Do you have an 80C51-BH1? If not, as I said, you're investing in something that's likely to be doomed. If they produced parts capable of 10.432 MHz, which was, in the '70's, a very popular and ubiquitous crystal, don't you think they'd have said so? If they cut off the allowable frequency for that 80C51-BH1 at 16 MHz, don't you think they knew that 18.432MHz would have been advantageous to advertise?

I'm not concerned with issues associated with getting your MCU to run, though you probably should be. If you don't concern yourself with adhering to specified operating conditions, e.g. voltage, clock frequency, circuit configuration, etc, you're running the risk of ending up with a circuit that won't work because it's designed incorrectly.

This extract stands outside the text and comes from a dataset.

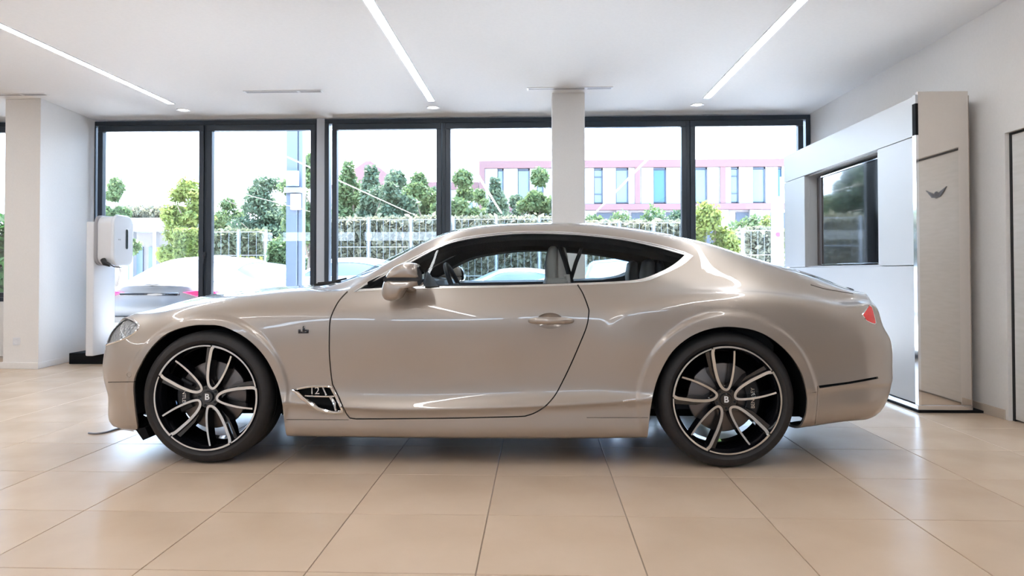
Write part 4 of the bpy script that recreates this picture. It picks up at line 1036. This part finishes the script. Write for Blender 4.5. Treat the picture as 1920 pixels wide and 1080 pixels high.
# white mesh fences with dry growth behind
m_wht = mat('galvanised_white', (.22, .24, .26), .5)
def wire_fence(x0, x1, Y, ztop, label, npan, zb=.15):
    t = empty('fence', ((x0+x1)/2, Y, GZ)); tag(t, label, 'fence'); W_ = x1-x0; H_ = ztop-GZ
    for k in range(npan+1):
        x = -W_/2+W_*k/npan; MB().box(x-.035, x+.035, -.035, .035, 0, H_+.05, .008, 1).build('post', m_wht, t, smooth=False)
    for k in range(npan):
        a, b = -W_/2+W_*k/npan+.06, -W_/2+W_*(k+1)/npan-.06; mb = MB()
        for x in np.linspace(a, b, max(3, int((b-a)/.16))): mb.box(x-.0035, x+.0035, -.003, .003, zb, H_)
        for z in (zb, H_*.35, H_*.68, H_-.03): mb.box(a, b, -.012, .0, z, z+.02)
        o = mb.build('wire_panel', m_wht, t, smooth=False)
    return t
def fx(px, Y): return float(at_y(px, 450, Y)[0])
def fz(py, Y): return float(at_y(900, py, Y)[2])
wire_fence(fx(396, 22), fx(499, 22), 22, fz(432, 22), 'white wire fence section left of the green hedge block', 2)
wire_fence(fx(612, 22), fx(1092, 22), 22, fz(410, 22), 'long white wire fence behind the middle windows', 6)
wire_fence(fx(1097, 22.5), fx(1290, 22.5), 22.5, fz(418, 22.5), 'white wire fence section right of the free column', 3)
wire_fence(fx(1392, 21), fx(1462, 21), 21, fz(433, 21), 'short white wire fence by the right window edge', 1)
def hedge(x0, x1, Y, z1, dep, m_, label, n, leaf=.09):
    t = empty('hedge', ((x0+x1)/2, Y+dep/2, GZ)); tag(t, label, 'hedge'); W_ = x1-x0; H_ = z1-GZ
    q = rng.rand(n, 3)*[W_, dep, H_]-[W_/2, dep/2, 0]
    face = rng.rand(n); q[face < .5, 1] = -dep/2+rng.normal(size=(face < .5).sum())*.05; q[face > .8, 2] = H_+rng.normal(size=(face > .8).sum())*.06
    a = rng.normal(size=(n, 3)); a /= np.linalg.norm(a, axis=1, keepdims=True); b = np.cross(a, rng.normal(size=(n, 3))); b /= np.linalg.norm(b, axis=1, keepdims=True)+1e-9
    s_ = leaf*rng.uniform(.6, 1.4, (n, 1)); v = np.stack([q-a*s_, q+b*s_*.6, q+a*s_, q-b*s_*.6], 1).reshape(-1, 3)
    raw('foliage', v, np.arange(4*n).reshape(n, 4), m_, t, smooth=False)
    MB().box(-W_/2+.06, W_/2-.06, -dep/2+.12, dep/2-.12, 0, H_-.12).build('branches', m_bark, t, smooth=False)
hedge(fx(612, 22.6), fx(1082, 22.6), 22.5, fz(414, 22.6), .8, m_l4, 'pale grey dry growth behind the long white fence', 22000, .11)
hedge(fx(1101, 23), fx(1290, 23), 23.0, fz(422, 23), .8, m_l4, 'pale growth behind the fence right of the free column', 7000, .11)
hedge(fx(398, 22.6), fx(497, 22.6), 22.4, fz(436, 22.6), .7, m_l6, 'dull green growth behind the left fence section', 5000)
hedge(fx(1394, 21.6), fx(1464, 21.6), 21.4, fz(436, 21.6), .7, m_l4, 'dry growth behind the short right fence', 3500)
hedge(fx(503, 21), fx(548, 21), 21, fz(459, 21), .8, m_l1, 'clipped green hedge block left of the grey mast', 5000)
hedge(fx(326, 27), fx(384, 27), 27, fz(432, 27), .8, m_l2, 'bright yellow-green hedge beside the white pavilion', 5000)
def plant(px, py, Y, w_, h_, m_, label, n=500, size=.12):
    P = at_y(px, py, Y); t = empty('shrub', (P[0], Y, P[2]-h_)); tag(t, label, 'shrub')
    C = [(rng.uniform(-.5, .5)*w_, rng.uniform(-.3, .3)*w_, h_*rng.uniform(.3, .95)) for _ in range(8)]; v, f = leaves(n, C, [(w_*.32, w_*.32, h_*.25)]*8, size, shell=.3); raw('foliage', v, f, m_, t, smooth=False)
    MB().tube([(0, 0, -P[2]+h_+GZ), (0, 0, h_*.7)], .02, 6).build('stem', m_bark, t)
plant(482, 497, 17.6, .75, 1.3, m_l2, 'yellow-green shrub in front of the left fence', 900, .08)
tl = empty('tree', (-8.2, 10.6, GZ)); tag(tl, 'dense dark green shrub at the far left window', 'tree')
v, f = leaves(2600, [(rng.uniform(-.5, .5), rng.uniform(-.4, .4), z) for z in np.linspace(.5, 1.75, 16)], [(.45, .45, .3)]*16, .10); raw('foliage', v, f, m_l5, tl, smooth=False)
MB().tube([(0, 0, 0), (.05, 0, .8), (0, .05, 1.5)], [.06, .05, .02], 7).build('trunk', m_bark, tl)
# grey mast with its boxes
m_mast = mat('mast_grey', (.12, .145, .19), .5); P = at_y(552, 500, 12)
ms = empty('mast', (P[0], 12, GZ)); tag(ms, 'thick pale grey square mast with small boxes outside the left window bay', 'mast')
MB().box(-.115, .075, -.1, .1, 0, 5.2, .01).box(.085, .16, -.07, .10, 0, 5.2, .01).build('shaft', m_mast, ms)
MB().box(-.10, .12, -.16, -.10, 2.58, 2.85, .02).build('junction_box', mat('box_blue_grey', (.28, .36, .50), .5), ms)
MB().box(-.13, .17, -.18, .12, 2.47, 2.56, .01).build('bracket', m_wht, ms)
MB().box(-.02, .15, -.17, -.1, 2.18, 2.45, .01).build('meter_box', mat('box_pale', (.5, .54, .64), .5), ms)
P = at_y(1455, 440, 17); mr_ = empty('mast', (P[0], 17, GZ)); tag(mr_, 'slim white mast with a red mark beside the cabinet', 'mast')
MB().box(-.10, .10, -.05, .05, 0, 2.9, .01).build('shaft', m_wht, mr_); MB().lathe([(.001, -.07), (.055, -.07), (.055, -.05)], 20, c=(.03, 0, P[2]-GZ)).build('marker', mat('red_mark', (.8, .02, .06), .4), mr_)
P = at_y(1466, 440, 15); mk = empty('pole', (P[0], 15, GZ)); tag(mk, 'thin dark pole at the right edge of the right window', 'pole'); MB().tube([(0, 0, 0), (0, 0, 3.1)], .035, 10).build('shaft', mat('pole_grey', (.22, .26, .30), .5), mk)
# white pavilion on the left
pv = empty('pavilion', (at_y(272, 450, 34)[0], 34, GZ)); tag(pv, 'low white pavilion with columns and a planted roof, seen left of the mullion', 'building')
m_bw = mat('building_white', (.2, .2, .21), .7); m_bg = mat('building_glass', (.08, .12, .18), .2)
for x in (-1.75, -.6, .55, 1.35, 1.62): MB().box(x-.09, x+.09, -.15, .15, 0, 3.1).build('column', m_bw, pv, smooth=False)
MB().box(-2.1, 1.9, -.5, 3.0, 3.1, 3.75, .03).build('roof', m_bw, pv)
MB().box(-1.7, 1.6, 1.2, 1.3, 0, 3.1).build('back_wall', mat('pavilion_wall', (.20, .18, .175), .7), pv, smooth=False)
for x0, x1 in ((-1.5, -.75), (-.45, .1), (.15, .45)): MB().box(x0, x1, 1.12, 1.2, .3, 2.4).build('window', m_bg, pv, smooth=False)
v, f = leaves(3500, [(x, 1.0, 4.1) for x in np.linspace(-1.9, 1.7, 8)], [(.5, .9, .45)]*8, .10); raw('roof_planting', v, f, m_l4, pv, smooth=False, label='pale roof planting')
# long white and rose building on the right
m_rose = mat('rose_cladding', (.125, .062, .064), .7); m_pan = noise_color(mat('pale_panel', (.5, .5, .5), .7), (.20, .20, .21), (.24, .235, .24), .8)
per_object(m_pan, .03)
BY = 45; B = empty('building', (6, BY, GZ)); tag(B, 'long two-storey white building with rose bands behind the right windows', 'building')
bx = lambda px: at_y(px, 340, BY)[0]-6
MB().box(-9.6, 9.6, .35, 9, 0, 8.05).build('block', mat('building_shade_wall', (.2, .18, .19), .8), B, smooth=False)
MB().box(-9.75, 9.75, -.15, 9.1, 7.72, 8.2, .03).build('roof_band', m_rose, B, label='rose roof band')
MB().box(-9.75, 9.75, -.15, .4, 5.02, 5.40, .02).build('floor_band', m_rose, B, label='rose band above the ground floor')
MB().box(-9.75, -9.4, -.15, .4, 5.4, 7.75).build('end_post', m_rose, B)
wins = [(933, 944, 0), (971, 993, 0), (1007, 1019, 1), (1065, 1085, 0), (1114, 1130, 1), (1155, 1178, 0), (1225.6, 1249, 2), (1303, 1325.6, 0), (1371, 1385, 1), (1412, 1435, 0), (1459, 1467, 2)]
m_w1 = mat('pale_blue_glass', (.09, .14, .20), .2); m_w2 = mat('blue_glass', (.02, .08, .20), .2); m_wf = mat('window_frame_dark', (.025, .035, .055), .5)
prev = -9.4
for a, b, kd in wins:
    x0, x1 = bx(a), bx(b)
    if x0-prev > .15:
        n = max(1, round((x0-prev)/.85))
        for k in range(n): MB().box(prev+(x0-prev)*k/n+.012, prev+(x0-prev)*(k+1)/n-.012, .0, .36, 5.41, 7.71).build('facade_panel', m_pan, B, smooth=False)
    w_ = MB().box(x0, x1, .16, .30, 5.45, 7.70).box(x1-.07, x1, .04, .2, 5.45, 7.70).box(x0, x1, .04, .2, 7.58, 7.70)
    if kd == 1: w_.box(x0, x1, .06, .2, 7.10, 7.17).box(x0, x1, .06, .2, 6.0, 6.07)
    w_ = w_.build('window', m_wf, B, smooth=False)
    MB().box(x0+.03, x1-.07, .12, .17, 5.52, 7.56).build('window_pane', m_w2 if kd == 2 else m_w1, w_, smooth=False); prev = x1
MB().box(prev+.01, 9.4, .0, .36, 5.41, 7.71).build('facade_panel', m_pan, B, smooth=False)
for a in (1195, 1355): MB().box(bx(a)-.16, bx(a)+.16, -.10, .2, 5.4, 7.72).build('fin', m_rose, B, smooth=False, label='rose fin')
for k, x in enumerate(np.arange(-8.8, 9, 2.2)): MB().box(x, x+1.2, .28, .36, 2.2, 4.85).build('lower_window', m_wf, B, smooth=False)
for k in range(9): MB().box(-9.4+k*2.1, -9.4+k*2.1+.75, .0, .34, 0, 5.0).build('lower_panel', m_pan, B, smooth=False)
# smaller rose-roofed building further left
B2 = empty('building', (at_y(845, 330, 52)[0], 52, GZ)); tag(B2, 'small building with a rose roof edge behind the middle mullion', 'building')
MB().box(-2.0, 1.9, 0, 6, 0, 7.2).build('block', m_pan, B2, smooth=False); MB().box(-2.2, 2.1, -.2, 6.2, 7.2, 7.75, .03).build('roof_band', m_rose, B2)
for x in (-1.4, -.2, 1.0): MB().box(x, x+.6, -.05, .05, 4.2, 6.2).build('window', m_w1, B2, smooth=False)
B3 = empty('building', (at_y(690, 310, 60)[0], 60, GZ)); tag(B3, 'distant pale house with a rose pitched roof behind the pointed trees', 'building')
MB().box(-3.2, 3.0, 0, 6, 0, 8.4).build('block', m_pan, B3, smooth=False); MB().prism([(-3.5, 8.3), (3.3, 8.3), (.3, 10.6), (-.1, 10.6)], (-.3, 6.3), 'y').build('roof', m_rose, B3, smooth=False)
# parked cars: the coupe's panels serve as shapes for everyday cars
def parked(x, y, rz, body, sc, label, glassm):
    r = empty('parked_car', (x, y, GZ)); tag(r, label, 'car'); r.rotation_euler = (0, 0, rz); r.scale = sc
    skip = ('wheel_housing', 'emblem', 'number', 'wing_badge', 'parking_sensor', 'sill_mark', 'front_seat', 'rear_seat', 'seat_belt', 'belt_guide', 'steering_wheel', 'wing_vent', 'window_seal', 'roof_lining', 'mirror_arm', 'sail_panel', 'handle_cup', 'door_handle', 'wiper', 'rear_shelf', 'cabin_floor', 'exhaust_pipe', 'door_lining', 'dashboard')
    for ch_ in list(CAR.children):
        nm = ch_.name.split('.')[0]
        if nm in skip: continue
        if ch_.type == 'EMPTY' and nm == 'wheel':
            c = ch_.copy(); COL.objects.link(c); c.parent = r
            for g in ch_.children:
                if g.name.split('.')[0] in ('tyre', 'rim', 'spoke'): d = g.copy(); COL.objects.link(d); d.parent = c
            continue
        if ch_.type == 'EMPTY': continue
        c = ch_.copy(); COL.objects.link(c); c.parent = r
        for k in ('label',):
            if k in c: del c[k]
        use = {'taupe_metallic_paint': body, 'car_glass': glassm}.get(ch_.data.materials[0].name)
        if use:
            c.material_slots[0].link = 'OBJECT'; c.material_slots[0].material = use
    return r
m_cw = mat('white_car_paint', (.20, .21, .23), .45); m_cs = mat('silver_car_paint', (.22, .26, .33), .3, .4, coat=1); m_cb = mat('blue_car_paint', (.03, .14, .38), .3, coat=1)
m_tg = mat('tinted_glass', (.07, .10, .14), .3)
A = parked(fx(280, 9.6), 12.15, -PI/2, m_cw, (1, .99, 1.0), 'white car parked tail-on close outside the left window bay', m_tg)
parked(fx(548, 16)+1.02, 16.0, 0, m_cw, (1, .98, 1.04), 'white car with a tinted windscreen parked across, behind the bonnet of the coupe', m_tg)
parked(fx(452, 19.2), 19.2, 0, m_cs, (1, .98, 1.0), 'silver-blue car parked beyond the white ones, left of the mast', m_tg)
parked(fx(345, 22.5)-.2, 22.9, PI/2, m_cb, (1, .98, .98), 'blue car parked far behind, beside the left window mullion', m_tg)
parked(-.95, 20.2, 0, m_cw, (1, .98, .88), 'pale car parked outside, seen through the door glass of the coupe', m_tg)
parked(fx(1195, 12.6), 14.75, PI/2, mat('sky_blue_car_paint', (.05, .14, .30), .3), (1, .98, 1.0), 'light blue car parked outside, seen through the rear side glass of the coupe', m_tg)

m_tlp = mat('tail_lamp_pink', (.65, .04, .16), .2)
for sg in (-1, 1):
    MB().prism([(sg*.42, .835), (sg*.62, .86), (sg*.90, .85), (sg*.90, .80), (sg*.62, .775)], (0, .06), 'x', .01).build('tail_light', m_tlp, A, label='long pink tail lamp').location = (2.44-.05*1, 0, 0)
MB().box(2.50, 2.56, -.42, .42, .79, .83, .01).build('rear_strip', M['gloss_black'], A, label='dark strip between the tail lamps')
MB().box(2.53, 2.60, -.7, .7, .40, .52, .02).build('rear_strip', M['gloss_black'], A, label='dark band low in the bumper')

What you've proposed to do is NOT an easy thing, i.e. synchronizing two asynchronous events in such a way as to produce a glitch-free output suitable for use as the MCU oscillator input. You CANNOT use a crystal attached to the MCU to do what you propose. The crystal oscillator starts and stops at a widely variable rate, not readily predictable, and very dependent on the power supply behavior. I think you need to spend some time "skulling out" the details of producing a glitch-free switch between an oscillator and the SPP that you plan to use.

How, exactly, do you propose to do that?

Could you be more specific (post a schematic) about how you intend to interface your SPP to the 80C51, running in 80C31 mode, in such a way that it allows you to jam code into the MCU during its nPSEN cycle. This was common practice in the early days of microcomputers, but those had a "wait" line which made it easy. For an 805x-type, I'd presume you have to register the code byte, set a flipflop that says there's a code byte available, thereby allowing the at that point frozen oscillator to progress and use nPSEN to enable the registered data byte onto the 80C51 data bus.

All in all, that's not a terrible problem, BUT, I'm curious why you'd choose to do things in this way. Why do you need to do thta? What system requirement imposes such restrictions on you? Why do you want to use the parallel port (not that there is any reason why you shouldn't)? Is there some goal/purpose that you've not yet mentioned?

This sort of information might help us, or at least me, to help you make this work.

RE